Examinons pourtant la grande loi sociologique de M. Auguste Comte ; la voici en peu de mots :

L’homme est jeté dans ce vaste univers au milieu d’une variété prodigieuse de phénomènes qui sollicitent sa curiosité, excitent ses besoins, protègent et menacent ; tour à tour son existence. C’est un besoin de sa nature de se rendre compte de ces phénomènes, de faire effort pour en saisir l’enchaînement et l’unité. Le seul moyen pour cela, si l’on en croit les philosophes positifs, c’est l’expérience ; mais l’expérience est longue et difficile : elle demande des siècles, et l’homme vit peu de jours. Que fait-il ? Au lieu de s’adresser à l’expérience, il donne carrière à son, imagination. Il rattache les phénomènes de l’univers à des puissances cachées qu’il se plaît à idéaliser, à embellir de toutes les perfections. Voilà tout le secret et tout le fond des institutions religieuses.
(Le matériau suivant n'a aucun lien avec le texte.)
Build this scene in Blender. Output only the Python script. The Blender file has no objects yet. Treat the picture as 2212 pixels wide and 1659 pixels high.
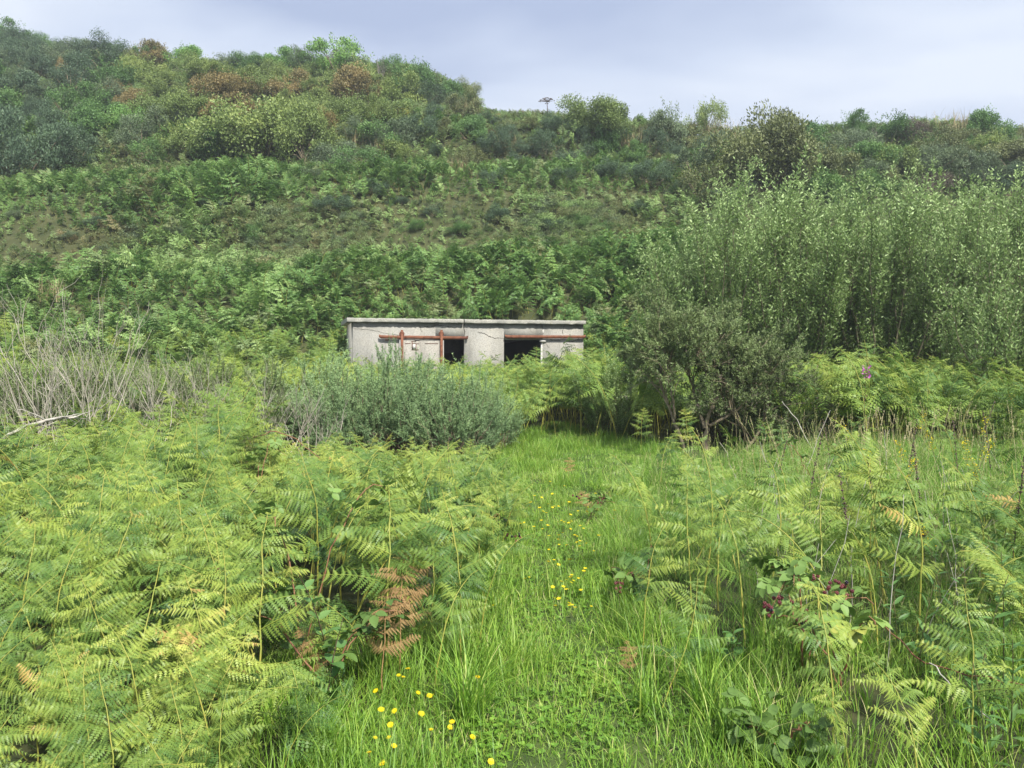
import bpy, math
import numpy as np
from mathutils import Matrix, Vector, Euler

SC = bpy.context.scene
COL = SC.collection
R = math.radians
F = 1670.0          # focal length in pixels of a 2212 px wide picture
CX, HY = 1106.0, 760.0
EYE = 1.6

# ------------------------------------------------------------------ helpers
class MB:
    def __init__(s):
        s.v, s.f3, s.f4, s.t, s.m3, s.m4, s.n = [], [], [], [], [], [], 0
    def add(s, V, Fc, tint=0.5, mi=0):
        V = np.asarray(V, float).reshape(-1, 3); Fc = np.asarray(Fc, int)
        if len(V) == 0 or len(Fc) == 0: return
        s.v.append(V)
        t = np.asarray(tint, float)
        s.t.append(np.full(len(V), float(t)) if t.ndim == 0 else t)
        (s.f3 if Fc.shape[1] == 3 else s.f4).append(Fc + s.n)
        (s.m3 if Fc.shape[1] == 3 else s.m4).append(np.full(len(Fc), mi))
        s.n += len(V)
    def merge(s, o, M=None, mi=None):
        for V, t in zip(o.v, o.t):
            pass
        if o.n == 0: return
        V = np.vstack(o.v)
        if M is not None:
            A = np.array(M); V = V @ A[:3, :3].T + A[:3, 3]
        s.v.append(V); s.t.append(np.concatenate(o.t))
        for f, m in zip(o.f3, o.m3): s.f3.append(f + s.n); s.m3.append(m if mi is None else np.full(len(f), mi))
        for f, m in zip(o.f4, o.m4): s.f4.append(f + s.n); s.m4.append(m if mi is None else np.full(len(f), mi))
        s.n += len(V)
    def mesh(s, name, mats, smooth=False):
        me = bpy.data.meshes.new(name)
        V = np.vstack(s.v) if s.v else np.zeros((0, 3))
        f3 = np.vstack(s.f3) if s.f3 else np.zeros((0, 3), int)
        f4 = np.vstack(s.f4) if s.f4 else np.zeros((0, 4), int)
        loops = np.concatenate([f3.ravel(), f4.ravel()])
        starts = np.concatenate([np.arange(len(f3)) * 3, len(f3) * 3 + np.arange(len(f4)) * 4])
        me.vertices.add(len(V)); me.vertices.foreach_set('co', V.ravel().astype(np.float32))
        me.loops.add(len(loops)); me.loops.foreach_set('vertex_index', loops.astype(np.int32))
        me.polygons.add(len(starts)); me.polygons.foreach_set('loop_start', starts.astype(np.int32))
        mi = np.concatenate(([np.concatenate(s.m3)] if s.m3 else []) + ([np.concatenate(s.m4)] if s.m4 else []))
        me.polygons.foreach_set('material_index', mi.astype(np.int32))
        if smooth: me.polygons.foreach_set('use_smooth', np.ones(len(starts), bool))
        a = me.attributes.new('tint', 'FLOAT', 'POINT')
        a.data.foreach_set('value', np.concatenate(s.t).astype(np.float32))
        for m in (mats if isinstance(mats, (list, tuple)) else [mats]): me.materials.append(m)
        me.update(calc_edges=True)
        return me
    def obj(s, name, mats, parent=None, smooth=False, link=True):
        o = bpy.data.objects.new(name, s.mesh(name, mats, smooth))
        if link: COL.objects.link(o)
        if parent is not None: o.parent = parent
        return o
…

Ces institutions appartiennent à la jeunesse des civilisations. Or, à mesure qu’une société se développe, plus son intelligence grandit, plus les faits observés s’accumulent, plus les sciences exactes s’organisent, et plus aussi les symboles religieux tendent à tomber en discrédit. Tôt ou tard la foi s’évanouit et fait place au règne de la philosophie. Quel est le rôle de cette puissance nouvelle ? D’abord de détruire la religion ce qui est, aux yeux de M. Comte, sa principale utilité,puis de substituer aux symboles primitifs des conceptions métaphysiques, des êtres abstraits : la cause, la substance, l’ame, l’unité, l’absolu. Les systèmes fleurissent quelque temps ; mais, comme l’esprit humain est au fond radicalement incapable de pénétrer au-delà, des phénomènes, dans la région des essences et des causes, les systèmes se contredisent, se heurtent, et finissent par tomber à leur tour dans le mépris du sens commun : C’est alors que les hommes, mûris par une double épreuve, commencent à reconnaître les limites de leurs facultés et les conditions d’une connaissance réelle et féconde de l’univers. Ils observent, ils calculent, et ne se confient plus qu’à l’expérience. C’est l’époque des sciences positives.